The original idea behind music algorithms was to expose listeners to sounds which would previously be hidden from their limited circle of musical experiences. This perfect solution was built on an illusion supported with mathematical objectivity, yet it collapses under the weight of the collective data, which is needed for those systems to work. What this kind of an algorithm does is study our listening habits: everything from what music we listen to at a certain time of the day to the amount of skips we do. Later on, it translates them into prediction rates of engagement and retentions, and by doing so, it erodes curiosity. Those algorithms offer us diluted novelty in the form of songs that differ slightly either in rhythm or tone but remain indistinguishable when it comes to emotions that music creates.
This algorithmic approach to music curation has a deleterious effect on us. It traps us in a digital cocoon where every melody and beat is calibrated to our past rather than guiding us towards a potential new musical discovery. Because those algorithms favor familiarity over new sounds, listening shifts from exploring a variety of genres, which is achieved through skipping songs, to confirmation. The listener, once an active seeker, turns into a passive consumer that relinquishes agency for comfort of convenience.

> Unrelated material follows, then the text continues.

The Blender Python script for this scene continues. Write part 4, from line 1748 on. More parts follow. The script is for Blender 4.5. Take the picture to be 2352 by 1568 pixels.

The development of music in this new era shows that when discovery is confined to the patterns of one’s behaviors, it becomes a contradiction. This oxymoron is wrapped with the aesthetics of innovations and the rhetoric of creating a better experience for the costumers.
Our playlists mirror an even deeper crisis: if we only encounter the things that we already enjoy, do we truly stumble across anything new? Or does the accidental eschew create the negative consequences connected to ennui?
The algorithm sanitizes the randomness that once made the process of discovering music magical. It replaces the serenity of radio, record stores, and even friends’ recommendations with the precision of data-based suggestions. The downfall of those programs is its technical perfection achieved through striping away the humanlike impulse of wander. We find ourselves between the promises and reality. What was intended as a refinement of taste, now has turned into restraint on imagination.
Knowing all those problems, we should ask ourselves how we can solve them and if we even know what to do to step out of this zone of confirmation. If we want to encounter the unfiltered sounds and the messiness of it all, we should go back to what many generations before us did. Only by leaving the algorithms we can rediscover the fragile art of listening.